אמר רבי חייא בר אבא, אמר רבי יוחנן:
כל אדם שיש בו גסות הרוח —
לבסוף נכשל באשת איש,
שנאמר:
״ואשת איש נפש יקרה תצוד״.
§ The Talmud now continues the interpretation of the above quoted verse: “For on account of a prostitute a man is brought to a loaf of bread” (Proverbs 6:26).
The Talmud asks: And what is the meaning of the continuation of the verse: “But the adulteress hunts for the precious life”?
R’ Ḥiyya bar Abba says that R’ Yoḥanan says:
Any person who has arrogance within him --
will eventually stumble by sinning with a married woman (אשת איש),
as it is stated:
“But the married woman hunts (תצוד) for the precious (יקרה) life,”
i.e., she sins with one who considers himself precious.
Rava - One who commits adultery is trapped in Gehenna even if he learned Torah, which is more precious than the High Priest entering the Holy of Holies - Proverbs 6:26, 3:15
אמר רבא:
האי ״נפש יקרה״ —
״נפש גבוהה״ מיבעי ליה.
ועוד: ״היא תצוד״ מיבעי ליה!
Rava said:
This phrase: “The precious (יקרה) life,” is not how the verse would present this idea.
It should have stated: “An arrogant (גבוהה) life.”
And further, it should have stated: “A precious life, she hunts for the adulteress,” indicating that the precious soul will entrap the adulteress, and not vice versa, as the verse indicates as written.
אלא אמר רבא:
כל הבא על אשת איש --
אפילו למד תורה
דכתיב בה ״יקרה היא מפנינים״,
מכהן גדול שנכנס לפני ולפנים,
״היא תצודנו״ — לדינה של גיהנם.
Rather, Rava says that the verse should be interpreted as follows: Anyone who has sex with a married woman --
even if that man studied Torah,
about which it is written: “She is more precious than rubies [peninim]” (Proverbs 3:15), than a High Priest, who enters the innermost sanctum,2
still, this transgression of adultery will entrap him into the judgment of Gehenna,
and the Torah he studied will not be able to save him.
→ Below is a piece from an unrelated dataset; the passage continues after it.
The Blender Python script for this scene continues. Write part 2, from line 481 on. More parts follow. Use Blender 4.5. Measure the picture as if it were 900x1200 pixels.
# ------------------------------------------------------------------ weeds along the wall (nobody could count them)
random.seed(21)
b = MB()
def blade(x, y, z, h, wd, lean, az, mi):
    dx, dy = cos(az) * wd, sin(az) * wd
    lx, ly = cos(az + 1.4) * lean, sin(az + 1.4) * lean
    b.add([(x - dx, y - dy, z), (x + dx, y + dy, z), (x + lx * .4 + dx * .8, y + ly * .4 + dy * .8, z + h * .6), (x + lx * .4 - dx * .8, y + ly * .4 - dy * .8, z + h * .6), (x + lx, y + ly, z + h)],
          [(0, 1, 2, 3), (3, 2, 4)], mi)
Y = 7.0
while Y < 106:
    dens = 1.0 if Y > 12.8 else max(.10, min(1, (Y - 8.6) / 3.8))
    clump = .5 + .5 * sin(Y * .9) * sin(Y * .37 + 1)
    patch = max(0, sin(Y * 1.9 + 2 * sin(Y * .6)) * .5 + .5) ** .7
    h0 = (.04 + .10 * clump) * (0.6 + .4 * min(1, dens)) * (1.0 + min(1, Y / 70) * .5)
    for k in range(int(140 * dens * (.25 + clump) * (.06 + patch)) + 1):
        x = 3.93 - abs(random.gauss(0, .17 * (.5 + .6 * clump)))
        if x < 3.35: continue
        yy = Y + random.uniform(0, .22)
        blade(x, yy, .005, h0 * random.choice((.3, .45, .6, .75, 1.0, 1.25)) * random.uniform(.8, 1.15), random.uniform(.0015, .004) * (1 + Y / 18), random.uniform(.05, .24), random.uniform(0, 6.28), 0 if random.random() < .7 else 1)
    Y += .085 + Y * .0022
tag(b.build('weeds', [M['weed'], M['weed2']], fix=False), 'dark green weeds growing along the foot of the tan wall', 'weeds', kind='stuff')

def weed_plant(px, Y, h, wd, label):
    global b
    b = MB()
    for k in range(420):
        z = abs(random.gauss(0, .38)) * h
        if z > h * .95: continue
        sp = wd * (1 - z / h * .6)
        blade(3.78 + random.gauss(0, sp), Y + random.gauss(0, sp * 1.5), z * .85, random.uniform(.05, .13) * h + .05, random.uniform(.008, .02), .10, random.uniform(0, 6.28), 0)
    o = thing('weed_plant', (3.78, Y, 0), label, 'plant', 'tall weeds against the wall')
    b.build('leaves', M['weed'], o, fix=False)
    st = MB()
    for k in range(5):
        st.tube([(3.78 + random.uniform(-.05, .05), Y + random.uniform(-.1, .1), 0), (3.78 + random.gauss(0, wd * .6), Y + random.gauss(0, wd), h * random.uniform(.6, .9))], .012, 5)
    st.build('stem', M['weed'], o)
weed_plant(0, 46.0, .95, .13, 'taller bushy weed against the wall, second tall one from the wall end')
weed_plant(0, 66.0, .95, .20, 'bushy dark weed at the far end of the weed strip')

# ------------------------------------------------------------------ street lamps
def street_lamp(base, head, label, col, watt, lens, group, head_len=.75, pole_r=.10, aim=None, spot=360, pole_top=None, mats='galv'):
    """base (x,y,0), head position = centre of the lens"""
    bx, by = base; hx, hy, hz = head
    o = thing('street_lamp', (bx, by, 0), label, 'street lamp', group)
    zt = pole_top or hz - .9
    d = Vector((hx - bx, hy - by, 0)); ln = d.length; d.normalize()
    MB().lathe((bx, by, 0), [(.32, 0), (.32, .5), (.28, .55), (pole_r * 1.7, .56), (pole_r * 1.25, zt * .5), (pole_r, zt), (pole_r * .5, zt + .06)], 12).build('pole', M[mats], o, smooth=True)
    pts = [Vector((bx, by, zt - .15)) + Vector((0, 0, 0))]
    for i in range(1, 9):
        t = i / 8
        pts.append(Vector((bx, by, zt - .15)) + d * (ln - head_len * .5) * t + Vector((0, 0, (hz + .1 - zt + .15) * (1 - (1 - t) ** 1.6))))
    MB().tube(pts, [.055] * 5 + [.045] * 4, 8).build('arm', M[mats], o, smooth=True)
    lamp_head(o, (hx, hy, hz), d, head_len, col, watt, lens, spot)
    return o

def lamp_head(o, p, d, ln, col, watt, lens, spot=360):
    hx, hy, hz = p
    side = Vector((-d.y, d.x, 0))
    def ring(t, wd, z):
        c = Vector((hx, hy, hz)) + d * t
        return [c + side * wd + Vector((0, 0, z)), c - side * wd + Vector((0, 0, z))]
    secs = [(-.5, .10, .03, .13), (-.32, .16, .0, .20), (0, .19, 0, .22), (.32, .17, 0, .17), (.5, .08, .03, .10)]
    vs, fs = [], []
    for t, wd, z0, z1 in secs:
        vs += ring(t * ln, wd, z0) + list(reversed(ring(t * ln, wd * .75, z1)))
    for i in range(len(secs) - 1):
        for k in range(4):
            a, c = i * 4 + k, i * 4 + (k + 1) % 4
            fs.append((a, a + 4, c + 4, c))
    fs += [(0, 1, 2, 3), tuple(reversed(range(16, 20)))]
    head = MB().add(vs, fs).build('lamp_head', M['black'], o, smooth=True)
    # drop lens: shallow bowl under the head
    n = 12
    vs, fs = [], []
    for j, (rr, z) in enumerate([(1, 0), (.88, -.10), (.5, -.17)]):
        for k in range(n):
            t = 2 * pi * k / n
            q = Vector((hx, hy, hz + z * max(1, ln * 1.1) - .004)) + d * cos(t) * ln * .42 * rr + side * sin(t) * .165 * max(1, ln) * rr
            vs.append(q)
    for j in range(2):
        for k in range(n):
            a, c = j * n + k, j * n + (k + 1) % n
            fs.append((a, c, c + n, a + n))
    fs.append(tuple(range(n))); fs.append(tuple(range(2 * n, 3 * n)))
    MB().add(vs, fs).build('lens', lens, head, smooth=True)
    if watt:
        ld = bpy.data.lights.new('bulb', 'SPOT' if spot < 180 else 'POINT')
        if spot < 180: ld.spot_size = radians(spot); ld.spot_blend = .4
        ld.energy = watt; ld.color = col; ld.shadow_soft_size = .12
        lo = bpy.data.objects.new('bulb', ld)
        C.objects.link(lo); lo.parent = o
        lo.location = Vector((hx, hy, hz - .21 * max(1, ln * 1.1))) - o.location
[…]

"Worm” (=maggots) is the common Talmudic metonym for putrefaction of the corpse. See my previous note on this in “Pt2 Thief-Catching, Corpulence, and Virility: Stories of R’ Elazar ben Shimon and R’ Yishmael ben Yosei (Bava Metzia 83b-84a)“.
לפני ולפנים.
Steinsaltz explains:
“She is more precious than rubies [peninim]” (Proverbs 3:15), which, based on its etymological connection (EB more accurately: wordplay) with the Hebrew term for the Holy of Holies, lifnai ve-lifnim, is interpreted by the rabbis to mean that one who studies Torah is more precious “than a High Priest, who enters the innermost sanctum”
For another instance of the usage of this idiom, see my “Rome’s Hands, Jacob’s Voice: A Talmudic Lament Over the Destruction (Gittin 57b-58a)“, section “Story of Tzafenat bat Peniel, the enslaved daughter of the High Priest“, sub-section “Reish Lakish - Etymology of her name“:
״בת פניאל״ –
בתו של כהן גדול
ששימש לפני ולפנים
and she (=Tzafenat bat Peniel - צפנת בת פניאל) was called “bat Peniel”
because she was the daughter [bat] of the High Priest
who served in the innermost sanctum [lifnai ve-lefnim] of the Temple.
And see my note there on the name “Peniel”.